Put it another way - why did the vote for the Greens, TUSC and all other small progressive parties get so squeezed? It was the killer argument that voting for anyone but Labour helped the Tories. AV would cut across that. How is that not a gain?
 
well we have no way of knowing. Under AV people could give 1st prefs to the party of their choice whilst being sure they could switch to the best placed candidate to stop the tory, or tory/LD. At the very least we would see if that were true or not.

I think the longer term effects of this could be more significant than you're acknowledging
 
I'm not arguing vote labour to stop the cuts though - i'm arguing for whatever outcome is most likely to leave the system paralyzed and unable to push through the cuts - new elections after a referendum defeat with the coalition in disarray and riven by infighting, leading to another even more closely balanced outcome is the best we'll get inside parliament.

I know you're not but if you're in a constituency that's 'Labour', which is where a lot of us are, it adds weight to the Labour argument to vote Labour. 'A strong Labour showing is needed to stop the Tories through the cuts'.

Also, as you know, were things to require it, a national government would be formed.
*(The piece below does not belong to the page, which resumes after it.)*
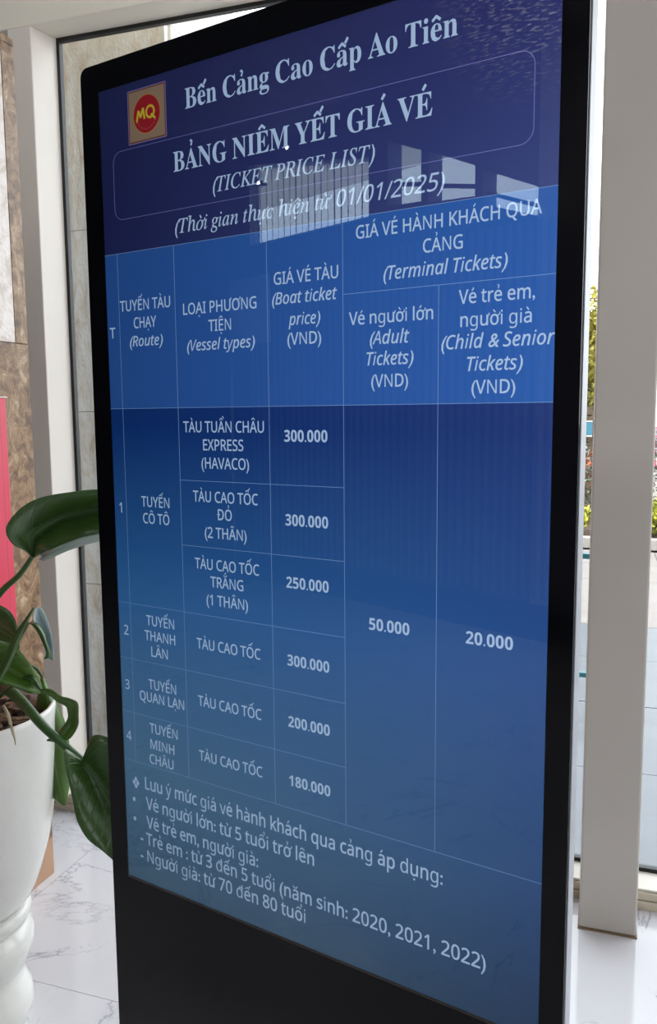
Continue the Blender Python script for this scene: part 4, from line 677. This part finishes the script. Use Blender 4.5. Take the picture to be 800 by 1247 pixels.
# cover glass with wipe smears near its upper right corner
M_cover, ct, cg, cm, ctr = glass_mat('cover_glass', (0.97, 0.98, 1, 1), f0=0.078)
cg.inputs[0].default_value = (0.78, 0.94, 1.0, 1)   # gloss tinted blue, standing in for the blue of mirrored sky
def smears():
    t = ct; tc = t.nodes.new('ShaderNodeTexCoord'); d = t.nodes.new('ShaderNodeVectorMath'); d.operation = 'DISTANCE'; a, b = K(0.672, 1.20)
    d.inputs[1].default_value = (a, -0.002, b); t.links.new(tc.outputs['Object'], d.inputs[0])
    mr = t.nodes.new('ShaderNodeMapRange'); mr.inputs[1].default_value = 0.03; mr.inputs[2].default_value = 0.15; mr.inputs[3].default_value = 1; mr.inputs[4].default_value = 0; t.links.new(d.outputs['Value'], mr.inputs[0])
    mp = t.nodes.new('ShaderNodeMapping'); mp.inputs['Rotation'].default_value = (0, 0.75, 0); mp.inputs['Scale'].default_value = (60, 1, 260); t.links.new(tc.outputs['Object'], mp.inputs[0])
    n = t.nodes.new('ShaderNodeTexNoise'); n.inputs['Scale'].default_value = 1.6; n.inputs['Detail'].default_value = 5; t.links.new(mp.outputs[0], n.inputs[0])
    r = t.nodes.new('ShaderNodeValToRGB'); r.color_ramp.elements[0].position = 0.52; r.color_ramp.elements[1].position = 0.66; t.links.new(n.outputs['Fac'], r.inputs[0])
    q = t.nodes.new('ShaderNodeMath'); q.operation = 'MULTIPLY'; t.links.new(mr.outputs[0], q.inputs[0]); t.links.new(r.outputs[0], q.inputs[1])
    q2 = t.nodes.new('ShaderNodeMath'); q2.operation = 'MULTIPLY'; q2.inputs[1].default_value = 0.38; t.links.new(q.outputs[0], q2.inputs[0])
    df = t.nodes.new('ShaderNodeBsdfDiffuse'); df.inputs[0].default_value = (0.9, 0.92, 0.95, 1); mm = t.nodes.new('ShaderNodeMixShader')
    o = [x for x in t.nodes if x.type == 'OUTPUT_MATERIAL'][0]
    t.links.new(q2.outputs[0], mm.inputs[0]); t.links.new(cm.outputs[0], mm.inputs[1]); t.links.new(df.outputs[0], mm.inputs[2]); t.links.new(mm.outputs[0], o.inputs[0])
smears()
cgm = bmesh.new(); x0, z0 = K(0, 0); x1, z1 = K(SW, SH)
cgm.faces.new([cgm.verts.new(p) for p in ((x0, -0.0018, z0), (x1, -0.0018, z0), (x1, -0.0018, z1), (x0, -0.0018, z1))])
obj('cover_glass', cgm, M_cover, kroot)

# ------------------------------------------------------------------ urn and plant
pot = thing('white_urn', 'glossy white pedestal urn holding the broad-leaved plant', 'planter', (-0.600, 0.280, 0))
M_cer = mottled('glazed_white_ceramic', (srgb(204, 202, 196), srgb(216, 214, 208)), 3, 0.12, 0.04)
prof = [(0.108, 0.0), (0.110, 0.012), (0.104, 0.03), (0.108, 0.045), (0.120, 0.07), (0.125, 0.095), (0.120, 0.125), (0.108, 0.15), (0.104, 0.165), (0.108, 0.18), (0.122, 0.205), (0.132, 0.24), (0.131, 0.262), (0.120, 0.282), (0.113, 0.288), (0.122, 0.294), (0.128, 0.308), (0.129, 0.322), (0.122, 0.330)]
obj('pedestal', lathe(prof, 56), M_cer, pot, smooth=True)
bowl = [(0.100, 0.326), (0.120, 0.334), (0.134, 0.352), (0.146, 0.378), (0.158, 0.412), (0.175, 0.47), (0.187, 0.53), (0.194, 0.60), (0.199, 0.68), (0.201, 0.75), (0.203, 0.776), (0.201, 0.785), (0.196, 0.786), (0.190, 0.780), (0.186, 0.74), (0.182, 0.70)]
obj('bowl', lathe(bowl, 64), M_cer, pot, smooth=True)
soil = tag(obj('bark_mulch', lathe([(0.1795, 0.70), (0.1795, 0.742), (0.12, 0.752), (0.03, 0.756)], 32), mottled('dark_bark', (srgb(18, 12, 8), srgb(52, 36, 24), srgb(92, 70, 48)), 60, 0.9, 0.8), None), 'dark bark mulch filling the white urn', 'mulch')
soil.location = (-0.600, 0.280, 0)
ch = bmesh.new()
for i in range(260):
    a = random.uniform(0, 2 * math.pi); r = 0.17 * math.sqrt(random.random()); c = Vector((r * math.cos(a), r * math.sin(a), 0.757 + random.uniform(0, 0.012)))
    mm = Matrix.Rotation(random.uniform(0, 6), 3, 'Z') @ Matrix.Rotation(random.uniform(-0.6, 0.6), 3, 'X')
    lx, ly, lz = random.uniform(0.008, 0.02), random.uniform(0.003, 0.008), 0.002
    vs_ = [ch.verts.new(c + mm @ Vector((sx * lx, sy * ly, sz * lz))) for sx, sy, sz in ((-1, -1, -1), (1, -1, -1), (1, 1, -1), (-1, 1, -1), (-1, -1, 1), (1, -1, 1), (1, 1, 1), (-1, 1, 1))]
    for f in ((3, 2, 1, 0), (4, 5, 6, 7), (0, 1, 5, 4), (1, 2, 6, 5), (2, 3, 7, 6), (3, 0, 4, 7)): ch.faces.new([vs_[i] for i in f])
cho = obj('bark_chips', ch, mottled('bark_chip', (srgb(30, 20, 13), srgb(86, 62, 42), srgb(130, 104, 76)), 40, 0.9, 0.3), soil); cho['kind'] = 'stuff'

def leaf_mat(name, top, top2, under, vein, rough=0.32):
    m = mat(name, top, rough, 0, 0.5)
    uv = N(m, 'ShaderNodeUVMap'); s = N(m, 'ShaderNodeSeparateXYZ'); LK(m, uv.outputs[0], s.inputs[0])
    ab = N(m, 'ShaderNodeMath', operation='ABSOLUTE'); LK(m, s.outputs['X'], ab.inputs[0])
    k = N(m, 'ShaderNodeMath', operation='MULTIPLY_ADD'); k.inputs[1].default_value = -0.22; LK(m, ab.outputs[0], k.inputs[0]); LK(m, s.outputs['Y'], k.inputs[2])
    q = N(m, 'ShaderNodeMath', operation='MULTIPLY'); q.inputs[1].default_value = 15.0; LK(m, k.outputs[0], q.inputs[0])
    fr = N(m, 'ShaderNodeMath', operation='PINGPONG'); fr.inputs[1].default_value = 0.5; LK(m, q.outputs[0], fr.inputs[0])
    r = N(m, 'ShaderNodeValToRGB'); r.color_ramp.elements[0].position = 0; r.color_ramp.elements[0].color = (1, 1, 1, 1); r.color_ramp.elements[1].position = 0.09; r.color_ramp.elements[1].color = (0, 0, 0, 1); LK(m, fr.outputs[0], r.inputs[0])
    rib = N(m, 'ShaderNodeValToRGB'); rib.color_ramp.elements[0].position = 0.0; rib.color_ramp.elements[0].color = (1, 1, 1, 1); rib.color_ramp.elements[1].position = 0.06; rib.color_ramp.elements[1].color = (0, 0, 0, 1); LK(m, ab.outputs[0], rib.inputs[0])
    n = N(m, 'ShaderNodeTexNoise'); n.inputs['Scale'].default_value = 22; n.inputs['Detail'].default_value = 5; g = N(m, 'ShaderNodeNewGeometry'); LK(m, g.outputs['Position'], n.inputs[0])
    c0 = N(m, 'ShaderNodeMix', data_type='RGBA'); c0.inputs['A'].default_value = top; c0.inputs['B'].default_value = top2; LK(m, n.outputs['Fac'], c0.inputs['Factor'])
    v1 = N(m, 'ShaderNodeMath', operation='MULTIPLY'); v1.inputs[1].default_value = 0.35; LK(m, r.outputs[0], v1.inputs[0])
    mxv = N(m, 'ShaderNodeMath', operation='MAXIMUM'); LK(m, v1.outputs[0], mxv.inputs[0]); LK(m, rib.outputs[0], mxv.inputs[1])
    v2 = N(m, 'ShaderNodeMath', operation='MULTIPLY'); v2.inputs[1].default_value = 0.6; LK(m, mxv.outputs[0], v2.inputs[0])
    c1 = N(m, 'ShaderNodeMix', data_type='RGBA'); c1.inputs['B'].default_value = vein; LK(m, c0.outputs['Result'], c1.inputs['A']); LK(m, v2.outputs[0], c1.inputs['Factor'])
    LK(m, c1.outputs['Result'], BS(m).inputs['Base Color'])
    b = N(m, 'ShaderNodeBump'); b.inputs['Strength'].default_value = 0.35; b.inputs['Distance'].default_value = 0.004; b.invert = True; LK(m, mxv.outputs[0], b.inputs['Height']); LK(m, b.outputs[0], BS(m).inputs['Normal'])
    return m
LM = leaf_mat('deep_green_leaf', srgb(40, 66, 26), srgb(58, 90, 34), None, srgb(88, 128, 84))
LM2 = leaf_mat('fresh_green_leaf', srgb(48, 82, 18), srgb(74, 108, 30), None, srgb(120, 150, 70))
LMU = leaf_mat('pale_leaf_underside', srgb(128, 148, 132), srgb(158, 174, 166), None, srgb(180, 196, 186), 0.4)
LMS = leaf_mat('silver_leaf_underside', srgb(176, 196, 196), srgb(206, 220, 222), None, srgb(214, 226, 226), 0.4)
M_stem = mottled('green_stem', (srgb(34, 68, 30), srgb(58, 96, 48)), 20, 0.35, 0.05)
def leaf(name, rows, m, parent, bulge=0.006, label=None):
    L, C, Rr = ([r[i] for r in rows] for i in range(3))
    L, C, Rr = catmull(L, 4), catmull(C, 4), catmull(Rr, 4); n = len(C); bm = bmesh.new(); uvl = bm.loops.layers.uv.new('UVMap'); G = []; H = 4
    cols = [-1 + i / H for i in range(2 * H + 1)]; D = Vector((-0.32, 0.94, -0.12))
    for i in range(n):
        row = []
        for s in cols:
            e = L[i] if s < 0 else Rr[i]; a = abs(s); p = C[i].lerp(e, a); p = p + D * (-bulge * math.sin(math.pi * a) * min(1, (e - C[i]).length / 0.02))
            row.append((bm.verts.new(p), (s, i / (n - 1))))
        G.append(row)
    for i in range(n - 1):
        for j in range(2 * H):
            q = (G[i][j], G[i][j + 1], G[i + 1][j + 1], G[i + 1][j]); f = bm.faces.new([x[0] for x in q])
            for lp, x in zip(f.loops, q): lp[uvl].uv = x[1]
    o = obj(name, bm, m, parent, smooth=True)
    sm = o.modifiers.new('thickness', 'SOLIDIFY'); sm.thickness = 0.0007; sm.offset = 0
    if label: o['label'] = label
    return o
LEAF_BIG=[
 ((-0.397,0.295,1.128),(-0.401,0.303,1.124),(-0.392,0.296,1.124)),
 ((-0.389,0.262,1.145),(-0.395,0.296,1.138),(-0.377,0.296,1.132)),
 ((-0.383,0.219,1.167),(-0.389,0.290,1.154),(-0.357,0.288,1.141)),
 ((-0.373,0.195,1.201),(-0.380,0.285,1.172),(-0.335,0.275,1.147)),
 ((-0.342,0.199,1.237),(-0.355,0.295,1.192),(-0.298,0.269,1.161)),
 ((-0.302,0.205,1.258),(-0.315,0.301,1.210),(-0.249,0.255,1.177)),
 ((-0.254,0.222,1.268),(-0.265,0.309,1.223),(-0.213,0.268,1.185)),
 ((-0.204,0.261,1.272),(-0.215,0.326,1.230),(-0.182,0.301,1.191)),
 ((-0.161,0.295,1.259),(-0.172,0.341,1.229),(-0.154,0.323,1.205)),
 ((-0.135,0.343,1.233),(-0.137,0.352,1.226),(-0.132,0.343,1.220)),
]
STEM_BIG=[
 ((-0.395,0.295,1.128),(-0.433,0.298,1.086),(-0.491,0.305,1.042)),
 ((-0.552,0.307,0.969),(-0.599,0.308,0.855),(-0.610,0.294,0.766)),
]
LEAF_DARK=[
 ((-0.650,0.302,0.945),(-0.649,0.300,0.927),(-0.649,0.298,0.909)),
 ((-0.579,0.292,1.011),(-0.607,0.317,0.944),(-0.591,0.295,0.897)),
 ((-0.515,0.294,1.023),(-0.537,0.321,0.958),(-0.525,0.307,0.899)),
 ((-0.470,0.297,1.012),(-0.489,0.315,0.951),(-0.491,0.309,0.902)),
 ((-0.450,0.301,0.984),(-0.465,0.311,0.939),(-0.471,0.305,0.901)),
 ((-0.447,0.306,0.933),(-0.448,0.304,0.919),(-0.453,0.300,0.902)),
]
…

The system can't be paralysed by the results of any referendum.

This has happened before in microcosm in the local councils in the 1980s. The Labour councillors - including some very socialist people - had agreed together as a set of a dozen councils to go for deficit budgeting. Then Labour councillors break away from the main Labour groups and ally up with the Conservatives to set the budgets - game, set match.
 
well we have no way of knowing. Under AV people could give 1st prefs to the party of their choice whilst being sure they could switch to the best placed candidate to stop the tory, or tory/LD. At the very least we would see if that were true or not.

I think the longer term effects of this could be more significant than you're acknowledging
They could. That would be labour, tory or lib-dem then.